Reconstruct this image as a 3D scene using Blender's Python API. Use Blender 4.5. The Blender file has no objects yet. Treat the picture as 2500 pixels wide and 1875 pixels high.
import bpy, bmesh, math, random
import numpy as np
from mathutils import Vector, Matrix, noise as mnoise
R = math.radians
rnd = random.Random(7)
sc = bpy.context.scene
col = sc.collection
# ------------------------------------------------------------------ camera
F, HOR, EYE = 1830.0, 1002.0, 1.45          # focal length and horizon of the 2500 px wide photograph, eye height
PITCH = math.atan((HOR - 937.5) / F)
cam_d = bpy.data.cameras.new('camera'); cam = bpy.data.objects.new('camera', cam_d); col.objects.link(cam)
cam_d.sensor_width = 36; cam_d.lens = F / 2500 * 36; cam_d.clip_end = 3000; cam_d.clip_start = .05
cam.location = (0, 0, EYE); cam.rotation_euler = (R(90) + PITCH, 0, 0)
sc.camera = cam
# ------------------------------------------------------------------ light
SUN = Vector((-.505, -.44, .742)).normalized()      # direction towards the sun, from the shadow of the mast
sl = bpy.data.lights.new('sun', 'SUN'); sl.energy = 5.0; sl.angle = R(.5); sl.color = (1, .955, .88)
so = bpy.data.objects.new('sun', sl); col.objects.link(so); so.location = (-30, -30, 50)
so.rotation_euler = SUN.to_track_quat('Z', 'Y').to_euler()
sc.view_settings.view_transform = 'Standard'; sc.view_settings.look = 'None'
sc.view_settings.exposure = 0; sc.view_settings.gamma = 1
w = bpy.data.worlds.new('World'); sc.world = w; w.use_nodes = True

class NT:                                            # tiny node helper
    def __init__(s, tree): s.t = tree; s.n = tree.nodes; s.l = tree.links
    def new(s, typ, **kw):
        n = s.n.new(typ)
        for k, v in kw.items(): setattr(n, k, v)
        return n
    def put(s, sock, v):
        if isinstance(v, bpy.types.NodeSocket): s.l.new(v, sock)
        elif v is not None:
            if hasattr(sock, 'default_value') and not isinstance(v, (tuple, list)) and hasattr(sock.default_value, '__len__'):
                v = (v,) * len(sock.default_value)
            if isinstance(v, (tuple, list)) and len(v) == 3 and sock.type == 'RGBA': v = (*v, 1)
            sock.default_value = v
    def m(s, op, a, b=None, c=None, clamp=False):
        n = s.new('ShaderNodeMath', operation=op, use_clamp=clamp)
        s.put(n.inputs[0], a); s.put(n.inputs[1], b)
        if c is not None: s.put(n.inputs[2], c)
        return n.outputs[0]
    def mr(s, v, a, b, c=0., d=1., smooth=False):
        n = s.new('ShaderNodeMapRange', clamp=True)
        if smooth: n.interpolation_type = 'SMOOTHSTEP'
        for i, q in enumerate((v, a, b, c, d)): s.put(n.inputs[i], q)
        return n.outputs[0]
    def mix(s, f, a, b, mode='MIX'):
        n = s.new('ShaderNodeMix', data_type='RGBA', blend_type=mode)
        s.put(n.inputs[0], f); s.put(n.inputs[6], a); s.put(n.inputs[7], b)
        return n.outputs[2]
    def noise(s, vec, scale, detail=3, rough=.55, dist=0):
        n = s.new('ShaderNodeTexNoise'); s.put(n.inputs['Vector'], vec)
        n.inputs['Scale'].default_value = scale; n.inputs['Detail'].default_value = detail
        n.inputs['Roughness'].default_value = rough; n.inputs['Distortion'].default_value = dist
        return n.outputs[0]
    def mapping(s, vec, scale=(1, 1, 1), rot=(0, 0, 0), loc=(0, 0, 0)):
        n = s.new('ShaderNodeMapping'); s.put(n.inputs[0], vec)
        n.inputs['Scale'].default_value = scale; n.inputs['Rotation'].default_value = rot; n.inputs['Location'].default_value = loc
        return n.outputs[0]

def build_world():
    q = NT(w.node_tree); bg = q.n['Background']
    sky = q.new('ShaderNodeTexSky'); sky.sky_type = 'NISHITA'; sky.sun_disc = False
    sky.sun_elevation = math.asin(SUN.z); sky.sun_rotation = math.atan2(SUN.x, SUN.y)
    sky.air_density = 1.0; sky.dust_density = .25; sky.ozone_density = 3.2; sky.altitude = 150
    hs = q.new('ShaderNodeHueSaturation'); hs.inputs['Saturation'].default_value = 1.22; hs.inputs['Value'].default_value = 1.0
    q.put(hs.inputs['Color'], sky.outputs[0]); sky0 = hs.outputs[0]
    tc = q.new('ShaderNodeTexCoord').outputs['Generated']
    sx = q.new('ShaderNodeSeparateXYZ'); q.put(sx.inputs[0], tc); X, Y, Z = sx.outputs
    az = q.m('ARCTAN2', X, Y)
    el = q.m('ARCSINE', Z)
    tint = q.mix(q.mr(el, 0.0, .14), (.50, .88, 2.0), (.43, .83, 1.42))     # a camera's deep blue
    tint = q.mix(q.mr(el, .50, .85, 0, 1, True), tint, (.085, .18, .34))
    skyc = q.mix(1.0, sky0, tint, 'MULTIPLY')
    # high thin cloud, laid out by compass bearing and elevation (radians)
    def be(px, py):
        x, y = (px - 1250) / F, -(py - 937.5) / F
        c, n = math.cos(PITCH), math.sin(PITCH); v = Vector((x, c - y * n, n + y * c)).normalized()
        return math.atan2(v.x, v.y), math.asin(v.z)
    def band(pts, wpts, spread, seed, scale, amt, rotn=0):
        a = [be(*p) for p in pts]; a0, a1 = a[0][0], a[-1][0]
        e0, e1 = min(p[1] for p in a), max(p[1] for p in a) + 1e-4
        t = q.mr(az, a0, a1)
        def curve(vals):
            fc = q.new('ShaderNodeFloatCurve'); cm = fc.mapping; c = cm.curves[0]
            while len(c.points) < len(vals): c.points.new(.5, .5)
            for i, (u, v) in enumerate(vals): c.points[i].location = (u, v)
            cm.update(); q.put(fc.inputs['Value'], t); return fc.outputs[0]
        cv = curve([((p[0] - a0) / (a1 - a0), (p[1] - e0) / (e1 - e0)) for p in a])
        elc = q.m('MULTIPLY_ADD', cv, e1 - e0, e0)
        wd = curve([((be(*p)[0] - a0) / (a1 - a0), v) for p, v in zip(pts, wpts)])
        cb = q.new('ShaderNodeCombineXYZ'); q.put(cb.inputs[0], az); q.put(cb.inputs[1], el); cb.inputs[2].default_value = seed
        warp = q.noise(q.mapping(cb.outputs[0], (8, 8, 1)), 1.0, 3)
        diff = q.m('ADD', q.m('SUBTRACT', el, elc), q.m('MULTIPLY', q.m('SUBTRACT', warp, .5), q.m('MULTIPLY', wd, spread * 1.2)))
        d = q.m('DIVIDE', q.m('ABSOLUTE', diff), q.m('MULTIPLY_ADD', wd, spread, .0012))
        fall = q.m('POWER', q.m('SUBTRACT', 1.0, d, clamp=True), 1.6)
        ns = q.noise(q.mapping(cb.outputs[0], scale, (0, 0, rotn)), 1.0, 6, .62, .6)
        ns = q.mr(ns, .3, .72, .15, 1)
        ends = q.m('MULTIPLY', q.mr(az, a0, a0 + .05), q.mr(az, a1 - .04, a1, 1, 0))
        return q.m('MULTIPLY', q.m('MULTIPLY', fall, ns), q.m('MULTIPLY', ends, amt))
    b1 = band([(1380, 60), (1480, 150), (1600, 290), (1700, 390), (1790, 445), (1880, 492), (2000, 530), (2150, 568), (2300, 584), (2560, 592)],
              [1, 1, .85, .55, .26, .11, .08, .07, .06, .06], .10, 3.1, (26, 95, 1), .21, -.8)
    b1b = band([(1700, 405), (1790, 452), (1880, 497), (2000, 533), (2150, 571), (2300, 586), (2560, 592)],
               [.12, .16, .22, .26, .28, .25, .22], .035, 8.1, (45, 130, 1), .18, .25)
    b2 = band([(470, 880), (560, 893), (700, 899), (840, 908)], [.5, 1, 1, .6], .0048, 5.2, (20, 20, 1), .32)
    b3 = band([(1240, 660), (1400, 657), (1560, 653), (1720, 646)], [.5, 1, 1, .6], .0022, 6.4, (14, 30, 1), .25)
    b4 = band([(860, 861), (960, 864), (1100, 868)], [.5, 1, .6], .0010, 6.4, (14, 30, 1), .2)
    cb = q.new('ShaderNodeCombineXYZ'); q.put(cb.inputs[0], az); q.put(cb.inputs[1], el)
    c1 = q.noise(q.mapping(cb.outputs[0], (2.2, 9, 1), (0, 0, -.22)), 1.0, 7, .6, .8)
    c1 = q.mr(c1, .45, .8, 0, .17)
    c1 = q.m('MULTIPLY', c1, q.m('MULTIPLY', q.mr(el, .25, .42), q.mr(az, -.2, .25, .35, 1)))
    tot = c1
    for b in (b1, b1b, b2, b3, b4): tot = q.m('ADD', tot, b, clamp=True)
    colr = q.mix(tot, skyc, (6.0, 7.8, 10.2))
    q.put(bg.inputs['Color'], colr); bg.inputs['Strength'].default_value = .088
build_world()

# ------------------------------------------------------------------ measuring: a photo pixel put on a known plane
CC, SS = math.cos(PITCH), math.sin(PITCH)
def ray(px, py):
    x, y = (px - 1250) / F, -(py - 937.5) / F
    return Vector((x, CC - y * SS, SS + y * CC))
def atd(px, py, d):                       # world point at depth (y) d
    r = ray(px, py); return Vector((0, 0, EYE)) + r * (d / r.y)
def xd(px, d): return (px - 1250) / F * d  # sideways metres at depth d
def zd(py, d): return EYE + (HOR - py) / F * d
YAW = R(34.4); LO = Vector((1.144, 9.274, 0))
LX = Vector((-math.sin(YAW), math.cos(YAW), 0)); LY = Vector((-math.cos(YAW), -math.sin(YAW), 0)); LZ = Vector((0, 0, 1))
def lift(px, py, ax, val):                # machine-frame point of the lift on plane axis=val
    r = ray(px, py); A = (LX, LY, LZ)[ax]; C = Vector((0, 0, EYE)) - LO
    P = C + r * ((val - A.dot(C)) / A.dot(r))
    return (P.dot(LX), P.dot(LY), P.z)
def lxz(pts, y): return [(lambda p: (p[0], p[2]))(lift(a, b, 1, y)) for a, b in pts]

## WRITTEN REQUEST
Find all lines holding the string "high" and copy them.

## CORRECT RESULT
Reconstruct this image as a 3D scene using Blender's Python API. Use Blender 4.5. The Blender file has no objects yet. Treat the picture as 2500 pixels wide and 1875 pixels high.
    # high thin cloud, laid out by compass bearing and elevation (radians)